Every line in the listing is to be echoed verbatim.
>>
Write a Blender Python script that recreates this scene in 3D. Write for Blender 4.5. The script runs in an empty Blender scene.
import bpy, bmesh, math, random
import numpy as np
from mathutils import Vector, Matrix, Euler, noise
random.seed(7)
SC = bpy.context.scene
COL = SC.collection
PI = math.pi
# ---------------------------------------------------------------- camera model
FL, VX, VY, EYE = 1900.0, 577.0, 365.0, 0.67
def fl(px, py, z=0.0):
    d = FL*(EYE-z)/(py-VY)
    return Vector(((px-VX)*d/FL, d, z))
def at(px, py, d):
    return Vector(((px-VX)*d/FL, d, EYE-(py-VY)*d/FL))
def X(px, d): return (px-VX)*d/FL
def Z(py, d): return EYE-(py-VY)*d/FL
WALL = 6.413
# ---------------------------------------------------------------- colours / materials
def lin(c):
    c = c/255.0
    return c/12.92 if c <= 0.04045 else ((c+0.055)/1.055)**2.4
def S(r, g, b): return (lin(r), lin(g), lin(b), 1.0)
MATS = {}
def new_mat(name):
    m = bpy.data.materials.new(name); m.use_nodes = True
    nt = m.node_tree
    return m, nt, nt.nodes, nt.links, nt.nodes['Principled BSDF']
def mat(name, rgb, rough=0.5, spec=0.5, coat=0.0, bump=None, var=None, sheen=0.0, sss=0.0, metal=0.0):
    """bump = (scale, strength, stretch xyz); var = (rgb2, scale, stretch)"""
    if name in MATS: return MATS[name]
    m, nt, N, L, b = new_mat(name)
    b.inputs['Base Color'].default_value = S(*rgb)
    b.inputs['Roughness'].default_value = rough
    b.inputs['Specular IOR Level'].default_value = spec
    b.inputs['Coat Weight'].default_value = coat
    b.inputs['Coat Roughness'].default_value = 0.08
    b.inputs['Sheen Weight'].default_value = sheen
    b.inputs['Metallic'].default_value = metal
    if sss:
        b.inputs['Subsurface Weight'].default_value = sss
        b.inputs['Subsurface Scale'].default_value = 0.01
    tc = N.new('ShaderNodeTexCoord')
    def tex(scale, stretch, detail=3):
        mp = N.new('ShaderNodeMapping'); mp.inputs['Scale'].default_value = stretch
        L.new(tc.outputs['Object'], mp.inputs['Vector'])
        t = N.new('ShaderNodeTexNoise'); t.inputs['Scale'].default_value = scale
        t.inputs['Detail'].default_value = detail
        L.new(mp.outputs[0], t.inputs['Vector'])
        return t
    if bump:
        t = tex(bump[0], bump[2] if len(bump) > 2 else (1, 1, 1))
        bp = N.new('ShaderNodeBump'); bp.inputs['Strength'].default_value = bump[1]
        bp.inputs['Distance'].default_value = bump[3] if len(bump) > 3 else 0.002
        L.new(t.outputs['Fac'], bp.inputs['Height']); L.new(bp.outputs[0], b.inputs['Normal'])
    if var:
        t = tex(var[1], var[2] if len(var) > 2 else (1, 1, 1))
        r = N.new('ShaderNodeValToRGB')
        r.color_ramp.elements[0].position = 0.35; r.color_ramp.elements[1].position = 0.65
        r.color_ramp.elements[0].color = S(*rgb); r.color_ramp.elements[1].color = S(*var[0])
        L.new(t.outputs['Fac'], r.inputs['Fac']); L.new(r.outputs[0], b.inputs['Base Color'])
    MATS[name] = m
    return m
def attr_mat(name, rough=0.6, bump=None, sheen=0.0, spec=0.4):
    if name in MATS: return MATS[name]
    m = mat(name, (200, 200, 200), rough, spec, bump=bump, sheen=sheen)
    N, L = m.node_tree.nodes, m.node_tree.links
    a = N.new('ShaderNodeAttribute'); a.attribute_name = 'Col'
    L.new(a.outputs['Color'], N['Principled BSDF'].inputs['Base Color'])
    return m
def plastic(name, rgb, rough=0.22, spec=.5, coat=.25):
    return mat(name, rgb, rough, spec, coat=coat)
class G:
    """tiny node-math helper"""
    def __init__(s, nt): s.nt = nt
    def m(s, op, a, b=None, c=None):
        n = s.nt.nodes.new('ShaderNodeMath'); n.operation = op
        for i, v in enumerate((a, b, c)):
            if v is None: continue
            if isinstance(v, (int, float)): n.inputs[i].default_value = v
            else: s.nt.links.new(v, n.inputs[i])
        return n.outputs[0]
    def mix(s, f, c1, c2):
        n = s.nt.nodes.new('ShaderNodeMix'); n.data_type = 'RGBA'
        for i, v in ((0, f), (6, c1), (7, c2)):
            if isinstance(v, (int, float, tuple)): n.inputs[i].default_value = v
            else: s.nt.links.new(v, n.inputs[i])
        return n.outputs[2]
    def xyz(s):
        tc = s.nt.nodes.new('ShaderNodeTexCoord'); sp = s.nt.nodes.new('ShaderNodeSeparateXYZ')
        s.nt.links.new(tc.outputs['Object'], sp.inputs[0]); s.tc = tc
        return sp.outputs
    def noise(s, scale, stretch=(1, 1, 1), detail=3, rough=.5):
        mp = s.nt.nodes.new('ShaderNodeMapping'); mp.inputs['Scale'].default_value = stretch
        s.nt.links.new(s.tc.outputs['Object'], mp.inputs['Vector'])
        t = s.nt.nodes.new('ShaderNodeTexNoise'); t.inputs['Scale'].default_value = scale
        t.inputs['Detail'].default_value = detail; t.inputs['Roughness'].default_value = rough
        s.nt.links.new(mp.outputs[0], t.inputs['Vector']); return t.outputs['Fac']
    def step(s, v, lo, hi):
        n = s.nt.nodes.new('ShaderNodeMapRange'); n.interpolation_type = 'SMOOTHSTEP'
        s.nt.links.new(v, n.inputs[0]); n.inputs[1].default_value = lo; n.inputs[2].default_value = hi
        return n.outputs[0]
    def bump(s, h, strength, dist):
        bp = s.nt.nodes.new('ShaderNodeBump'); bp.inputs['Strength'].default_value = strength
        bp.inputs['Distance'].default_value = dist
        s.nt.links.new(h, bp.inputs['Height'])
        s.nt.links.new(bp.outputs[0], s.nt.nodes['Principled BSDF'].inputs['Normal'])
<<
Answer for the task
Write a Blender Python script that recreates this scene in 3D. Write for Blender 4.5. The script runs in an empty Blender scene.
import bpy, bmesh, math, random
import numpy as np
from mathutils import Vector, Matrix, Euler, noise
random.seed(7)
SC = bpy.context.scene
COL = SC.collection
PI = math.pi
# ---------------------------------------------------------------- camera model
FL, VX, VY, EYE = 1900.0, 577.0, 365.0, 0.67
def fl(px, py, z=0.0):
    d = FL*(EYE-z)/(py-VY)
    return Vector(((px-VX)*d/FL, d, z))
def at(px, py, d):
    return Vector(((px-VX)*d/FL, d, EYE-(py-VY)*d/FL))
def X(px, d): return (px-VX)*d/FL
def Z(py, d): return EYE-(py-VY)*d/FL
WALL = 6.413
# ---------------------------------------------------------------- colours / materials
def lin(c):
    c = c/255.0
    return c/12.92 if c <= 0.04045 else ((c+0.055)/1.055)**2.4
def S(r, g, b): return (lin(r), lin(g), lin(b), 1.0)
MATS = {}
def new_mat(name):
    m = bpy.data.materials.new(name); m.use_nodes = True
    nt = m.node_tree
    return m, nt, nt.nodes, nt.links, nt.nodes['Principled BSDF']
def mat(name, rgb, rough=0.5, spec=0.5, coat=0.0, bump=None, var=None, sheen=0.0, sss=0.0, metal=0.0):
    """bump = (scale, strength, stretch xyz); var = (rgb2, scale, stretch)"""
    if name in MATS: return MATS[name]
    m, nt, N, L, b = new_mat(name)
    b.inputs['Base Color'].default_value = S(*rgb)
    b.inputs['Roughness'].default_value = rough
    b.inputs['Specular IOR Level'].default_value = spec
    b.inputs['Coat Weight'].default_value = coat
    b.inputs['Coat Roughness'].default_value = 0.08
    b.inputs['Sheen Weight'].default_value = sheen
    b.inputs['Metallic'].default_value = metal
    if sss:
        b.inputs['Subsurface Weight'].default_value = sss
        b.inputs['Subsurface Scale'].default_value = 0.01
    tc = N.new('ShaderNodeTexCoord')
    def tex(scale, stretch, detail=3):
        mp = N.new('ShaderNodeMapping'); mp.inputs['Scale'].default_value = stretch
        L.new(tc.outputs['Object'], mp.inputs['Vector'])
        t = N.new('ShaderNodeTexNoise'); t.inputs['Scale'].default_value = scale
        t.inputs['Detail'].default_value = detail
        L.new(mp.outputs[0], t.inputs['Vector'])
        return t
    if bump:
        t = tex(bump[0], bump[2] if len(bump) > 2 else (1, 1, 1))
        bp = N.new('ShaderNodeBump'); bp.inputs['Strength'].default_value = bump[1]
        bp.inputs['Distance'].default_value = bump[3] if len(bump) > 3 else 0.002
        L.new(t.outputs['Fac'], bp.inputs['Height']); L.new(bp.outputs[0], b.inputs['Normal'])
    if var:
        t = tex(var[1], var[2] if len(var) > 2 else (1, 1, 1))
        r = N.new('ShaderNodeValToRGB')
        r.color_ramp.elements[0].position = 0.35; r.color_ramp.elements[1].position = 0.65
        r.color_ramp.elements[0].color = S(*rgb); r.color_ramp.elements[1].color = S(*var[0])
        L.new(t.outputs['Fac'], r.inputs['Fac']); L.new(r.outputs[0], b.inputs['Base Color'])
    MATS[name] = m
    return m
def attr_mat(name, rough=0.6, bump=None, sheen=0.0, spec=0.4):
    if name in MATS: return MATS[name]
    m = mat(name, (200, 200, 200), rough, spec, bump=bump, sheen=sheen)
    N, L = m.node_tree.nodes, m.node_tree.links
    a = N.new('ShaderNodeAttribute'); a.attribute_name = 'Col'
    L.new(a.outputs['Color'], N['Principled BSDF'].inputs['Base Color'])
    return m
def plastic(name, rgb, rough=0.22, spec=.5, coat=.25):
    return mat(name, rgb, rough, spec, coat=coat)
class G:
    """tiny node-math helper"""
    def __init__(s, nt): s.nt = nt
    def m(s, op, a, b=None, c=None):
        n = s.nt.nodes.new('ShaderNodeMath'); n.operation = op
        for i, v in enumerate((a, b, c)):
            if v is None: continue
            if isinstance(v, (int, float)): n.inputs[i].default_value = v
            else: s.nt.links.new(v, n.inputs[i])
        return n.outputs[0]
    def mix(s, f, c1, c2):
        n = s.nt.nodes.new('ShaderNodeMix'); n.data_type = 'RGBA'
        for i, v in ((0, f), (6, c1), (7, c2)):
            if isinstance(v, (int, float, tuple)): n.inputs[i].default_value = v
            else: s.nt.links.new(v, n.inputs[i])
        return n.outputs[2]
    def xyz(s):
        tc = s.nt.nodes.new('ShaderNodeTexCoord'); sp = s.nt.nodes.new('ShaderNodeSeparateXYZ')
        s.nt.links.new(tc.outputs['Object'], sp.inputs[0]); s.tc = tc
        return sp.outputs
    def noise(s, scale, stretch=(1, 1, 1), detail=3, rough=.5):
        mp = s.nt.nodes.new('ShaderNodeMapping'); mp.inputs['Scale'].default_value = stretch
        s.nt.links.new(s.tc.outputs['Object'], mp.inputs['Vector'])
        t = s.nt.nodes.new('ShaderNodeTexNoise'); t.inputs['Scale'].default_value = scale
        t.inputs['Detail'].default_value = detail; t.inputs['Roughness'].default_value = rough
        s.nt.links.new(mp.outputs[0], t.inputs['Vector']); return t.outputs['Fac']
    def step(s, v, lo, hi):
        n = s.nt.nodes.new('ShaderNodeMapRange'); n.interpolation_type = 'SMOOTHSTEP'
        s.nt.links.new(v, n.inputs[0]); n.inputs[1].default_value = lo; n.inputs[2].default_value = hi
        return n.outputs[0]
    def bump(s, h, strength, dist):
        bp = s.nt.nodes.new('ShaderNodeBump'); bp.inputs['Strength'].default_value = strength
        bp.inputs['Distance'].default_value = dist
        s.nt.links.new(h, bp.inputs['Height'])
        s.nt.links.new(bp.outputs[0], s.nt.nodes['Principled BSDF'].inputs['Normal'])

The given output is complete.